If you do not want to read the “how did I get here?” Scroll down to ANSWER below. I am an off-site owner living in California and I purchased my first small community in Rural Minnesota with a master meter and 2,000’ linear feet of main water lines located 8’ under the ground. Rent was $225/month and included water. We won’t get into all my bad decisions, but depending on the winter the frost line can drop 3-6’ below ground. Additionally, I have a water table that is as close as 3’ down depending on the time of the year which means water leaks dissipate into the water table - they don’t surface . Being I have plastic lines located 8’ underground with a high water table, sound listening does not work. After I did my due diligence and purchased the community I discovered several items.
1.) In this small town I learned that the City does not have a official water meter reader - all the residents call/email in their own readings. What this means is that even though I obtained the meter readings from the City to compare them with the readings I obtained from the seller of the community they looked perfect - right? FYI…being this was my first community it looked like my 15 residents were using about 3,300 gallons/per month or about 50k gallons total which I was told was within a nominal range.
2.) 2 months after purchasing the park with fifteen homes I learned that I was using 150k gallons of water (more than the local high school). After a closer inspection I discovered that the previous owner installed a “jumper” before the main water meter that looped around to the supply side of the community. It was not there when I inspected the property and even if it was I probably would not have noticed it, but we figured out what the previous owner was doing when we started investigating what turned out to be three major leaks and several minor leaks. What this means is half the water was going through the meter and the other half was going around the meter and none of this made a difference because the City does not have an official water meter reader to take readings or inspect meters.
Due to the winter cycle,. waiting for the frost to dissipate I only have about 4-6 working months so it took about 2 years to fix my problem.

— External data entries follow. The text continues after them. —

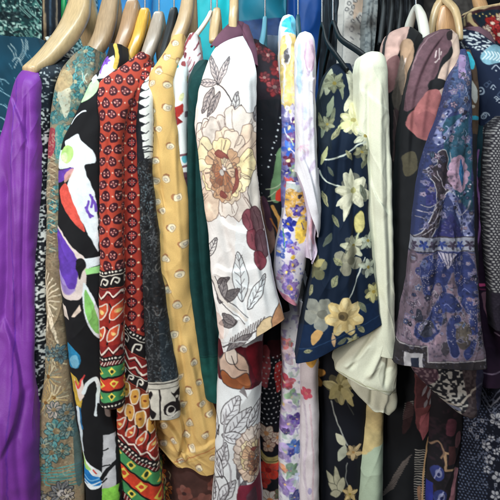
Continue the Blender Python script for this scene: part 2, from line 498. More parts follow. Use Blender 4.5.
# ================================================================== garments, left to right
# ---- purple satin blouse
pr = Print(-30, 50, 60, 520, (120, 50, 154))
X, Y = pr.xy()
pr.mottle(.06, 20, 4)
pr.line([(20, 80), (15, 200), (18, 330), (14, 500)], 1.0, (96, 36, 150))
pr.done()
t = thing('blouse', 'plain purple satin blouse, far left of the front row', 'blouse', P(15, 70, .78))
drape(t, 'sleeve', [(30, 66, .81), (21, 72, .79), (15, 83), (10, 100), (5, 120), (-2, 150), (-12, 250), (-14, 380), (-12, 520)],
      [(38, 67, .82), (39, 74), (38, 90), (37, 130), (35, 200), (33, 260), (32, 330), (33, 390), (35, 440), (35, 520)],
      pr, d=.775, deep=.09, fold=.008, nf=2.2, seed=24, mat=SATIN, wr=.0011, crease=.35, creases=[([(20, 84), (16, 150), (19, 240), (15, 330), (18, 420)], 1.6, 3, 'r'), ([(31, 80), (29, 160), (26, 260), (27, 360)], 3, 2.2, 'v'), ([(4, 310), (20, 350), (24, 400), (10, 450)], 2.5, 2.5, 's'), ([(6, 160), (8, 260), (5, 330)], 4, 4, 'v'), ([(12, 95), (24, 120), (32, 150)], 1.6, 2.2, 's'), ([(30, 380), (22, 430), (27, 505)], 3, 3, 'v'), ([(8, 400), (12, 450), (8, 510)], 3, 3, 'r')], bulge=.9, topfold=.25)
torso(t, pr, 16, 90, .86, .05, seed=3, mat=SATIN)

# ---- black and white speckled blouse
pr = Print(20, 45, 70, 520, (27, 29, 36))
pr.speckle((214, 216, 212), 1.5, .16, 3, 13, .5)
pr.mask((pr.xy()[1] < 110).astype(float) * .25, (40, 70, 90))
pr.done()
t = thing('blouse', 'black blouse speckled all over with white flecks, beside the purple satin one', 'blouse', P(46, 65, .8))
drape(t, 'sleeve', [(58, 56, .9), (44, 62), (38, 75), (34, 100), (30, 150), (28, 300), (26, 520)],
      [(70, 60, .9), (61, 64), (57, 80), (50, 115), (49, 170), (50, 250), (50, 330), (46, 390), (41, 440), (40, 520)],
      pr, d=.80, deep=.06, fold=.003, seed=31, wr=.001)
torso(t, pr, 42, 95, .87, .03, seed=4)

# ---- tan and teal flowered blouse
pr = Print(22, 35, 105, 520, (138, 120, 96))
teal, ink = (66, 132, 136), (38, 62, 70)
pr.mottle(.12, 9, 7)
for (x, y, r) in [(88, 52, 9), (82, 66, 8), (94, 64, 7), (78, 82, 9), (66, 112, 11), (76, 102, 9), (60, 100, 8), (56, 118, 7), (68, 132, 9), (84, 92, 8), (62, 148, 7), (58, 205, 7), (56, 225, 7), (60, 190, 6)]:
    pr.flower(x, y, r, 7, teal, (170, 160, 130), ink, random.random() * 3, .62, .6, 22)
pr.mottle(.75, 5, 77, (134, 124, 102))
pr.mask((np.clip(vnoise(pr.xy()[0] / 5, pr.xy()[1] / 8, 79) + .1, 0, 1) * 2).clip(0, 1) * (pr.xy()[1] < 250), (84, 122, 120), .5)
for k in range(26):
    x = random.uniform(50, 92); y = random.uniform(45, 150)
    pr.line([(x, y), (x + random.uniform(-4, 4), y + 4), (x + random.uniform(-5, 5), y + 9)], .8, random.choice([(44, 70, 76), (205, 205, 190), (96, 170, 168)]))
pr.blob([(62, 82), (70, 84), (74, 95), (72, 112), (68, 118), (64, 108), (60, 96)], (196, 194, 172), .85)
pr.blob([(58, 72), (68, 70), (76, 78), (72, 88), (60, 92), (54, 86)], (172, 148, 110), .9)
pr.blob([(47, 132), (55, 128), (60, 134), (58, 150), (52, 158), (47, 152)], (148, 52, 66), .9)
pr.blob([(58, 130), (66, 126), (66, 150), (60, 158)], (60, 138, 136), .8)
for k in range(16):
    y = 160 + k * 6
    pr.line([(46, y), (52, y - 4), (58, y - 1)], .9, (196, 180, 150))
    pr.line([(50, y + 3), (58, y)], .8, (92, 72, 56))
for k in range(12):          # the pale feather fan
    a = k / 11
    pr.line([(62, 338), (55 - 6 * a, 310 - 20 * a), (48 + 14 * math.sin(a * 3), 268 + 66 * (1 - a) ** 1.3)], 1.3, (228, 212, 186))
for (x, y) in [(58, 352), (52, 372), (58, 392), (50, 398)]:
    for k in range(18):
        a = k * math.pi * 2 / 18
        pr.line([(x, y), (x + 13 * math.cos(a), y + 13 * math.sin(a))], 1.0, random.choice([(196, 170, 116), (168, 142, 94), (206, 194, 160), (128, 132, 116)]))
    pr.ell(x, y, 2, 2, (120, 84, 44))
for (x, y) in [(62, 346), (64, 352), (52, 349)]:
    pr.flower(x, y, 7, 6, (92, 122, 130), (60, 66, 70), (52, 66, 76), .4, .5)
for (x, y, r, c) in [(58, 404, 9, (176, 164, 156)), (70, 408, 9, (110, 126, 128)), (60, 425, 13, (92, 148, 150)), (72, 425, 10, (104, 132, 132)),
                     (55, 447, 12, (96, 160, 164)), (48, 440, 9, (120, 150, 148)), (66, 446, 8, (100, 140, 138)), (50, 462, 6, (98, 156, 158))]:
    pr.flower(x, y, r, 8, c, (140, 120, 90), (48, 66, 70), random.random() * 3, .55, .7, 16)
for k in range(5):
    pr.line([(32, 462 + k * 3), (56, 463 + k * 3), (84, 460 + k * 3)], 1.1, (80, 148, 146))
pr.line([(84, 470), (52, 470), (47, 475), (52, 480), (84, 480)], 1.1, (80, 148, 146))
pr.line([(84, 473), (54, 473), (51, 475), (54, 477), (84, 477)], 1.0, (60, 120, 120))
for (x, y, r, c) in [(64, 488, 14, (110, 112, 116)), (42, 493, 9, (160, 160, 164)), (70, 492, 8, (200, 186, 176))]:
    pr.flower(x, y, r, 9, c, (196, 190, 186), (40, 42, 48), .3, .45, .8, 14)
pr.speckle((96, 84, 66), 1.5, .45, 6, 20, .4, .5); pr.speckle((190, 178, 146), 1.3, .5, 16, 14, .4, .5)
pr.blob([(76, 420), (80, 415), (83, 440), (84, 480), (78, 474)], (64, 92, 96), .8)
pr.done()
t = thing('blouse', 'tan blouse printed with teal lotus flowers and a pale feather fan', 'blouse', P(60, 70, .8))
drape(t, 'sleeve', [(84, 46, .89), (70, 58, .85), (61, 70, .81), (54, 92), (50, 125), (48, 180), (47, 250), (48, 320), (46, 370), (41, 410), (36, 450), (32, 520)],
      [(96, 49, .89), (95, 62, .85), (94, 76, .81), (84, 105), (72, 140), (66, 180), (63, 230), (66, 290), (70, 340), (76, 390), (84, 450), (88, 520)],
      pr, d=.795, deep=.06, fold=.0035, nf=2, seed=41, wr=.0011)
torso(t, pr, 64, 95, .87, .035, seed=5)

# ---- black blouse with the big brush strokes
K, Wh = (24, 24, 27), (226, 234, 238)
pr = Print(40, 35, 135, 520, K)
pr.fill([(104, 66), (116, 56), (119, 66), (112, 78), (100, 80)], Wh)
pr.flower(108, 62, 5, 6, (128, 78, 186), (100, 60, 160), None, 0, .6); pr.line([(107, 62), (104, 69), (103, 74)], 1.5, (128, 78, 186))
pr.line([(117, 46), (119, 56), (117, 68)], 3.6, (226, 190, 90))
pr.blob([(82, 102), (88, 90), (93, 83), (99, 80), (102, 86), (98, 95), (90, 100)], (186, 228, 172))
pr.fill([(92, 78), (98, 75), (101, 79), (96, 84)], Wh)
pr.line([(72, 124), (78, 116), (88, 111)], 1.4, Wh)
pr.blob([(66, 142), (70, 139), (80, 134), (84, 140), (95, 150), (98, 158), (96, 163), (88, 164), (89, 172), (94, 185), (98, 200), (100, 248), (96, 243), (88, 226), (78, 206), (69, 190), (72, 178), (74, 167), (66, 168), (58, 168), (55, 158), (60, 150), (68, 149)], Wh)
pr.ell(69, 154, 7, 9, (186, 226, 134), .4); pr.ell(66, 157, 4, 5, (204, 236, 170))
pr.blob([(55, 172), (64, 169), (76, 167), (73, 173), (64, 181), (56, 182)], (104, 66, 168))
pr.blob([(68, 172), (76, 168), (72, 178), (66, 182)], (226, 170, 150), .8)
pr.blob([(60, 190), (66, 183), (70, 186), (78, 205), (85, 220), (88, 230), (80, 224), (70, 212), (63, 202)], (212, 84, 72))
for q in [[(93, 194), (97, 203), (98, 210)], [(91, 200), (90, 210), (95, 215)], [(95, 196), (94, 206)], [(89, 206), (93, 216)]]:
    pr.line(q, 2.2, (108, 76, 178))
pr.blob([(54, 226), (63, 228), (76, 244), (88, 256), (90, 268), (86, 292), (78, 296), (66, 292), (58, 270), (54, 250)], (222, 206, 200))
pr.blob([(55, 229), (62, 230), (74, 245), (81, 256), (82, 268), (80, 284), (74, 290), (67, 286), (62, 272), (57, 252)], (98, 62, 172))
pr.blob([(60, 268), (66, 274), (74, 284), (80, 286), (74, 291), (66, 287)], (168, 150, 200), .8)
pr.blob([(80, 258), (85, 256), (90, 262), (86, 268), (83, 276)], K)
pr.fill([(64, 301), (70, 303), (73, 316), (66, 314)], (226, 214, 204)); pr.fill([(76, 312), (84, 300), (85, 306), (80, 312)], (226, 206, 190))
pr.fill([(87, 256), (101, 256), (101, 264), (90, 266)], Wh); pr.fill([(88, 266), (101, 265), (101, 272), (90, 272)], (160, 220, 140))
pr.blob([(86, 280), (93, 290), (100, 308), (102, 336), (94, 328), (88, 312)], Wh); pr.blob([(88, 287), (94, 298), (99, 314), (101, 332), (94, 324), (89, 310)], (140, 206, 110))
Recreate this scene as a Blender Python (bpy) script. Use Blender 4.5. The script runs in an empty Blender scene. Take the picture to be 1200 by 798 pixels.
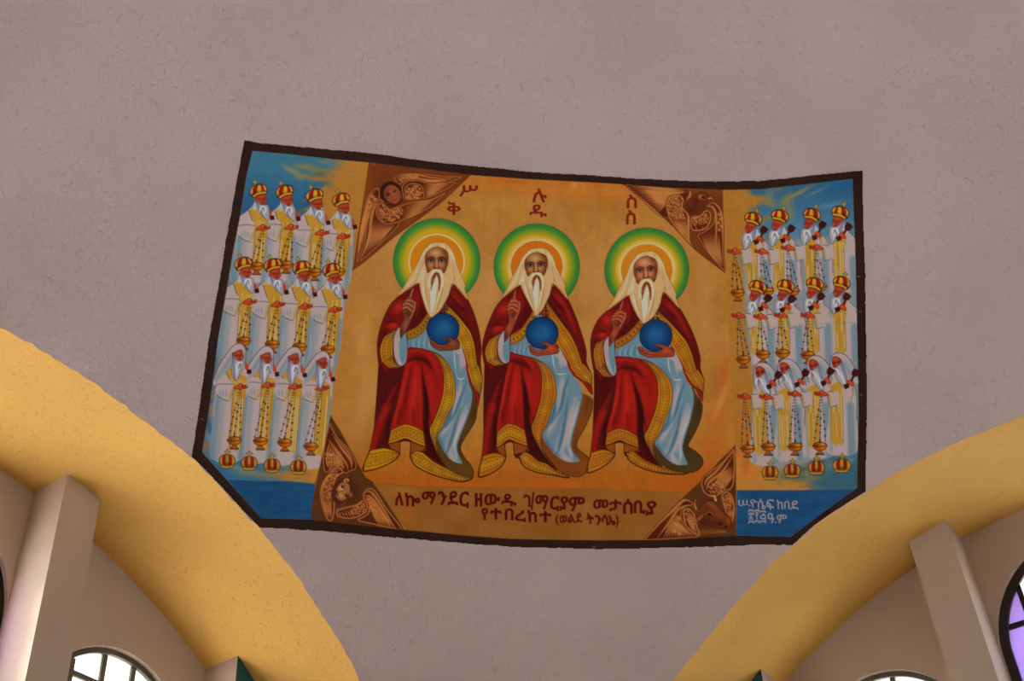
import bpy, bmesh, math, random
import numpy as np
from mathutils import Vector, Matrix

# ------------------------------------------------------------------ camera, sky, sun, exposure
# Plan: a square domed crossing, half width A, seen from inside towards the corner at +Y.
# Local units (half width = 1, arch springing at 0) are turned into metres by P().
A = 3.2
SPR = 2.12                                   # height of the arch springing above the floor
CAM = np.array((-0.39140, -0.72186, -0.16288))
YAW, PIT, ROLL, FPX = 0.22121, 0.70954, -0.07608, 1499.4
def basis(yaw, pit, roll):
    f = np.array([math.sin(yaw)*math.cos(pit), math.cos(yaw)*math.cos(pit), math.sin(pit)])
    r = np.array([math.cos(yaw), -math.sin(yaw), 0]); u = np.cross(r, f)
    c, t = math.cos(roll), math.sin(roll)
    return np.array([c*r+t*u, -t*r+c*u, f])
BAS = basis(YAW, PIT, ROLL)
sc = bpy.context.scene
COL = sc.collection
cam = bpy.data.cameras.new('camera'); co = bpy.data.objects.new('camera', cam); COL.objects.link(co)
cam.sensor_width = 36; cam.lens = FPX/1200*36; cam.clip_start = .05; cam.clip_end = 300
r_, u_, f_ = [Vector(b) for b in BAS]
co.matrix_world = Matrix(((r_.x, u_.x, -f_.x, CAM[0]*A), (r_.y, u_.y, -f_.y, CAM[1]*A), (r_.z, u_.z, -f_.z, CAM[2]*A+SPR), (0, 0, 0, 1)))
sc.camera = co
sc.view_settings.view_transform = 'Standard'; sc.view_settings.look = 'None'; sc.view_settings.gamma = 1
sc.view_settings.use_curve_mapping = False
sc.view_settings.exposure = 0.93
w = bpy.data.worlds.new('sky'); sc.world = w; w.use_nodes = True
nt = w.node_tree; nt.nodes.clear()
sky = nt.nodes.new('ShaderNodeTexSky'); sky.sky_type = 'NISHITA'; sky.sun_disc = False
sky.sun_elevation = math.radians(40); sky.sun_rotation = math.radians(-83); sky.altitude = 2300; sky.dust_density = 3.5; sky.air_density = 1.
hz = nt.nodes.new('ShaderNodeMixRGB'); hz.inputs[0].default_value = .5; hz.inputs[2].default_value = (3.2, 3.4, 3.8, 1)
bg = nt.nodes.new('ShaderNodeBackground'); bg.inputs[1].default_value = 1.15
out = nt.nodes.new('ShaderNodeOutputWorld')
nt.links.new(sky.outputs[0], hz.inputs[1]); nt.links.new(hz.outputs[0], bg.inputs[0]); nt.links.new(bg.outputs[0], out.inputs[0])
sun = bpy.data.lights.new('sun', 'SUN'); sun.energy = 18.0; sun.angle = math.radians(11); sun.color = (1, .95, .86)
so = bpy.data.objects.new('sun', sun); COL.objects.link(so)
so.rotation_euler = Vector((.80, -.10, -.62)).to_track_quat('-Z', 'Y').to_euler()

# ------------------------------------------------------------------ helpers
def P(q): return (q[0]*A, q[1]*A, q[2]*A+SPR)
S2 = math.sqrt(.5)
SIDES = {'left': (np.array((-S2, S2, 0)), np.array((S2, S2, 0))), 'right': (np.array((S2, S2, 0)), np.array((-S2, S2, 0))),
         'near_left': (np.array((-S2, -S2, 0)), np.array((-S2, S2, 0))), 'near_right': (np.array((S2, -S2, 0)), np.array((S2, S2, 0)))}
# for each side: n = outward normal of the arch, t = along the wall towards the painted corner (or away from it on the near sides)
def W(side, n, t, z):
    a, b = SIDES[side]; v = a*n+b*t; return P((v[0], v[1], z))
def link(name, me, parent=None, mat=None, kind=None):
    o = bpy.data.objects.new(name, me); COL.objects.link(o)
    if parent is not None: o.parent = parent
    if mat is not None and me is not None:
        for m in (mat if isinstance(mat, (list, tuple)) else [mat]): me.materials.append(m)
    if kind: o['kind'] = kind
    return o
def mesh(name, V, F, smooth=False):
    me = bpy.data.meshes.new(name); me.from_pydata([tuple(v) for v in V], [], F); me.update()
    if smooth:
        me.polygons.foreach_set('use_smooth', [True]*len(me.polygons))
    return me
def shader(name, color, rough=.9, var=.06, scale=3., bumps=((60, .5, .002),), spec=.3, stain=None):
    m = bpy.data.materials.new(name); m.use_nodes = True; nt = m.node_tree; N, Lk = nt.nodes, nt.links
    b = N['Principled BSDF']; b.inputs['Roughness'].default_value = rough; b.inputs['Specular IOR Level'].default_value = spec
    tc = N.new('ShaderNodeTexCoord'); no = N.new('ShaderNodeTexNoise'); no.inputs['Scale'].default_value = scale; no.inputs['Detail'].default_value = 6
    Lk.new(tc.outputs['Object'], no.inputs['Vector'])
    mr = N.new('ShaderNodeMapRange'); mr.inputs[1].default_value = .3; mr.inputs[2].default_value = .7; mr.inputs[3].default_value = 1-var; mr.inputs[4].default_value = 1+var
    Lk.new(no.outputs['Fac'], mr.inputs[0])
    mu = N.new('ShaderNodeVectorMath'); mu.operation = 'SCALE'; mu.inputs[0].default_value = color
    Lk.new(mr.outputs[0], mu.inputs['Scale']); last = mu.outputs[0]
    if stain:                                            # small dark pits and hairline chips in the plaster
        n2 = N.new('ShaderNodeTexNoise'); n2.inputs['Scale'].default_value = stain[0]; n2.inputs['Detail'].default_value = 3; Lk.new(tc.outputs['Object'], n2.inputs['Vector'])
        r2 = N.new('ShaderNodeMapRange'); r2.inputs[1].default_value = stain[1]; r2.inputs[2].default_value = stain[1]+.06; r2.inputs[3].default_value = 0; r2.inputs[4].default_value = stain[2]; Lk.new(n2.outputs['Fac'], r2.inputs[0])
        mx = N.new('ShaderNodeMixRGB'); mx.inputs[2].default_value = (*stain[3], 1); Lk.new(r2.outputs[0], mx.inputs[0]); Lk.new(last, mx.inputs[1]); last = mx.outputs[0]
    Lk.new(last, b.inputs['Base Color'])
    add_bumps(nt, b, tc, bumps)
    return m
def add_bumps(nt, b, tc, bumps):
    N, Lk = nt.nodes, nt.links; prev = None
    for q in bumps:
        n2 = N.new('ShaderNodeTexNoise'); n2.inputs['Scale'].default_value = q[0]; n2.inputs['Detail'].default_value = 5; n2.inputs['Distortion'].default_value = q[3] if len(q) > 3 else 0
        bu = N.new('ShaderNodeBump'); bu.inputs['Strength'].default_value = q[1]; bu.inputs['Distance'].default_value = q[2]
        src = n2.outputs['Fac']; Lk.new(tc.outputs['Object'], n2.inputs['Vector'])
        if len(q) > 4:                                   # thresholded trowel ridges and crumbs
            rr = N.new('ShaderNodeMapRange'); rr.inputs[1].default_value = q[4]; rr.inputs[2].default_value = q[5]; Lk.new(src, rr.inputs[0]); src = rr.outputs[0]
        Lk.new(src, bu.inputs['Height'])
        if prev is not None: Lk.new(prev, bu.inputs['Normal'])
        prev = bu.outputs['Normal']
    Lk.new(prev, b.inputs['Normal'])
ROUGHP = ((2.2, .6, .03), (9, .6, .011), (42, .6, .005, .6), (20, .55, .008, .7, .60, .84), (60, .6, .005, .8, .63, .78), (110, .5, .0014))
M_PLASTER = shader('lilac_white_plaster', (.62, .505, .475), .95, .05, 1.6, ROUGHP, stain=(42, .73, .45, (.28, .24, .22)))
M_YELLOW = shader('ochre_yellow_plaster', (.74, .42, .095), .8, .07, 2.2, ((5, .4, .014), (34, .5, .0035, .8), (28, .6, .006, 2., .62, .76), (70, .6, .004, 1., .64, .74), (110, .4, .0012)), stain=(48, .72, .5, (.25, .12, .03)))
M_CREAM = shader('cream_wall_paint', (.54, .42, .32), .9, .06, 2.5, ((5, .25, .012), (45, .3, .0018), (130, .2, .0008)), stain=(20, .76, .3, (.3, .22, .16)))
M_TEAL = shader('teal_gloss_paint', (.012, .10, .11), .4, .05, 3, ((40, .2, .001),))
M_STEEL = shader('dark_steel_paint', (.03, .025, .02), .5, .1, 8, ((60, .2, .0006),))
M_STEEL_OLIVE = shader('olive_steel_paint', (.12, .105, .075), .5, .15, 8, ((60, .2, .0006),))  # lighter olive tone for the side window frames and bars
M_FLOOR = shader('beige_floor', (.50, .43, .36), .5, .06, 2, ((12, .1, .002),))
M_YARD = shader('pale_bounce_yard', (.50, .45, .38), .9, .08, .4, ((9, .2, .01),))  # pale so the outside ground bounces light up through the windows
def glass(name, col, transp, translu=.5):
    m = bpy.data.materials.new(name); m.use_nodes = True; nt = m.node_tree; N, Lk = nt.nodes, nt.links; N.clear()
    o = N.new('ShaderNodeOutputMaterial'); t = N.new('ShaderNodeBsdfTransparent'); t.inputs[0].default_value = (*transp, 1)
    d = N.new('ShaderNodeBsdfTranslucent'); tc = N.new('ShaderNodeTexCoord'); no = N.new('ShaderNodeTexNoise'); no.inputs['Scale'].default_value = 9; no.inputs['Detail'].default_value = 4; Lk.new(tc.outputs['Object'], no.inputs['Vector'])
    rp = N.new('ShaderNodeMixRGB'); rp.inputs[1].default_value = (*[c*.85 for c in col], 1); rp.inputs[2].default_value = (*col, 1); Lk.new(no.outputs['Fac'], rp.inputs[0]); Lk.new(rp.outputs[0], d.inputs[0])
    g = N.new('ShaderNodeBsdfGlossy'); g.inputs['Roughness'].default_value = .15
    a = N.new('ShaderNodeMixShader'); a.inputs[0].default_value = translu; Lk.new(t.outputs[0], a.inputs[1]); Lk.new(d.outputs[0], a.inputs[2])
    b = N.new('ShaderNodeMixShader'); b.inputs[0].default_value = .04; Lk.new(a.outputs[0], b.inputs[1]); Lk.new(g.outputs[0], b.inputs[2]); Lk.new(b.outputs[0], o.inputs[0])
    return m
M_CLEAR = glass('frosted_white_glass', (.9, .92, .95), (.92, .92, .90), .5)
M_VIOLET = glass('violet_glass', (.42, .33, .52), (.34, .25, .44), .6)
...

ANSWER: I did everything mentioned above plus after installing sub-meters on all the homes, I worked with the City to only charge me for the water/sewer fees for the water going through the sub-meters and they forgave that excess water fees going through the master-meter as long as I was actively trying to locate the leak. I always kept the City updated on my progress so they new we were actively trying to solve the problem. As I stated, I installed sub-meter’s on all the homes and yes many of the homes themselves had leaks, but when I started charging the residents for the water those leaks went away quickly. The 50k gallons of water I initially thought my residents were using turned out to be about an average of 28k gallons. I also replaced the master meter to eliminate that as a problem source. In my community the main water line loops around and then back to itself and I already had to curb-stops (shut-off valves) on both ends of the loop so I could turn off both valves and isolate one-half of the community from the other. After doing this I would take a master meter reading and resident meter readings over a 4-6 hour interval then take a second set of readings to compare. This allowed me to see which side of the community was losing water and by how much and I was able to locate and repair all but one major leak through process of elimination.
Then, in my second year as I had one leak left I could not find, one morning over a cup of coffee in California I thought why don’t I just install more curb-stops (at $800/curb-top) which was cheaper than digging up the entire line and then through process of elimination I could isolate the leak. I knew which of two sides of my initial curb-stops the leak existed so I split the difference between those to and installed a third curb-stop. Now I had curb-stops 500’ apart and we new we were searching in the right location because there was a fast current where the escaping water was using the water lines as an underground channel/creek/river versus just surfacing. Once we new which side to work on we split the difference again to dig our forth hole (now 250’ spaced apart) and we got lucky as the water was very strong and we ended up within 3’ of where a secondary line (leading to the riser of a home) where it had connected to the primary had broken away so a full 3/4" line freely flowing into the water table was finally repaired.
As a side note, I have worked on other very tricky leaks and another option other than listening and installing curb-stops is finding a leak detection company that injects helium into the water line and then the use highly sensitive “sniffers” to locate the leak. Basically, wherever there is a leak, the helium escapes and they can mark that location as a starting point. Hope this helps!